Cannot be decided by reconciliation, eh?

Of course, the Republicans used reconciliation three times to enact tax cuts, and tried but failed to use reconciliation to allow drilling in ANWAR.

The Foundry writer's not even correct about the "chance to delay passage with a strategic amendment strategy," except in the most marginal sense. Once reconciliation begins, debate lasts just 20 hours and amendments are limited.

Of course, the GOP may appeal to the presiding senator for a ruling on any procedural objection. And if they get 60 votes, they win!

Eric said...

Tax cuts are budget-related items that reconciliation was designed for; it's for resolving taxing and spending.

Policy issues such as regulation cannot be resolved in this manner.

This is the first I've heard of the ANWAR thing.

Anonymous said...

Attempts at using reconciliation to push through ANWR drilling came in 1995, and again in 2003.

These articles are popping up like mushrooms. The "reconciliation cannot be used" case boils down to "They can't do it, because what about the original spirit of the thing, and because is nothing sacred, and mainly it'd be just AWFUL!"

Health care reconciliation may well be the usual brinksmanship and rhetoric. But it's quite possible to do. Sen. McConnell conceded as much today.

There's nothing that can stop it except political calculation and vote securing. And, should it happen, it will have been the GOP's own political calculation to impede Obama in totality that will have provided the cover. The blogosphere is correctly panicking this week.

Eric said...

Well, I concede: the Senate can do whatever it wants. Why not pass it on 40 votes? Is the insurance mandate Constitutional? Who cares!

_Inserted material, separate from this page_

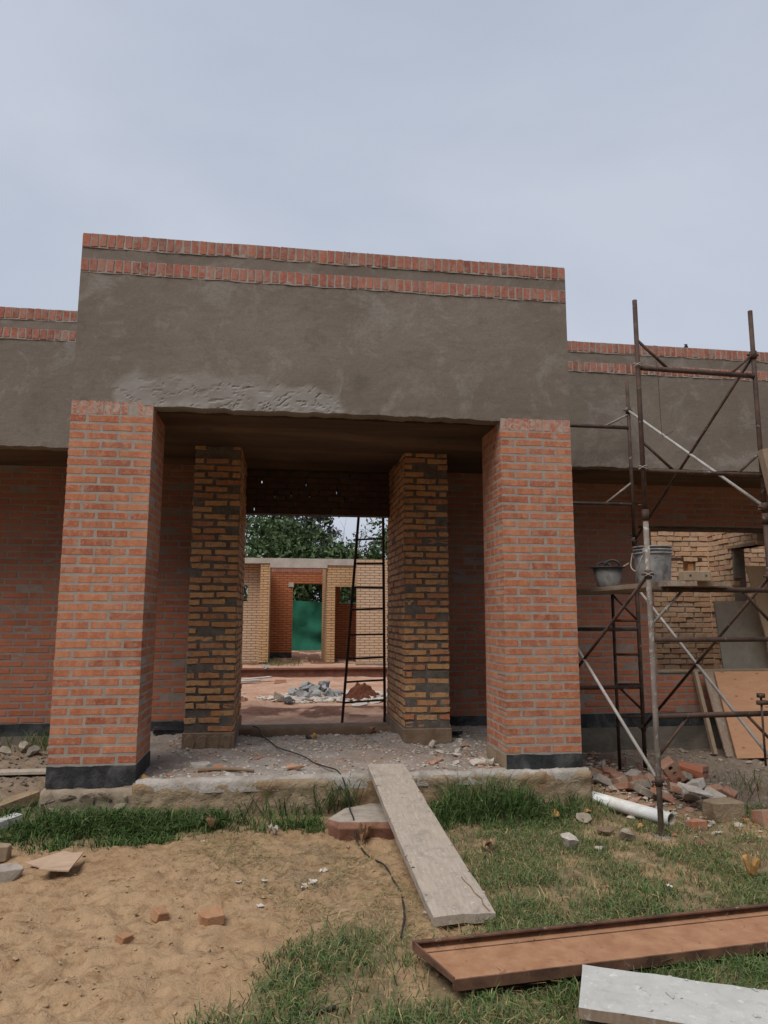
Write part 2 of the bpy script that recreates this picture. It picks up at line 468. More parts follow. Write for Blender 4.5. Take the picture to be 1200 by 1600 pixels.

Now the Times is reporting that Obama will prevent insurance companies from making "excessive" rate increases, because price controls have a long history of success.

Well, go right ahead, Democrats. Rewire one-sixth of the U.S. economy with a parliamentary trick. Hey, what's this?

"Forty-one percent (41%) Strongly Disapprove giving Obama a Presidential Approval Index rating of -19. The Approval Index has been lower only on one day during Barack Obama’s thirteen months in office (see trends). The previous low came on December 22 as the Senate was preparing to approve its version of the proposed health care legislation. The current lows come as the President is once again focusing attention on the health care legislation."

Anonymous said...

After the Patriot Act, retroactive telecom immunity, the Terri Schiavo emergency act, and McCain-Feingold campaign finance, it's nice to see people offering a kind word for the Constitution.

After eight years of "we don't pay attention to polls" and the "100 years from now" standard for success, it's interesting to see "OMG look at the latest plus-minus Presidential Approval Index!" getting a workout.

Bram said...

The funny part is that Harry thinks he's going to get re-elected this year by pouring DC money all over Las Vegas.

He'll be lucky to get 25% of the vote, even if he keeps his NRA endorsement and pretends to still be their moderate Senator.

When Harry met Death Valley said...

That is funny. You know what will be hilarious, though? If the Tea Party re-elects Harry Reid.

According to this week's polls, Jon Ashjian peels off 10% of the general election vote from either Republican primary candidate. That's enough to upgrade Reid's 2010 prospects from Dead Man Walking to Dead Man Limping.

Meanwhile, because he's facing the abyss, Majority Leader Reid's stopped legislating scared. One might say he's "reconciled" to losing his seat.

It's gonna be a fun year!

Eric said...

I like that.

The Old Democratic Party: "Vox populi!"

The New Democratic Party: "Freedom's just another word for nothing left to lose."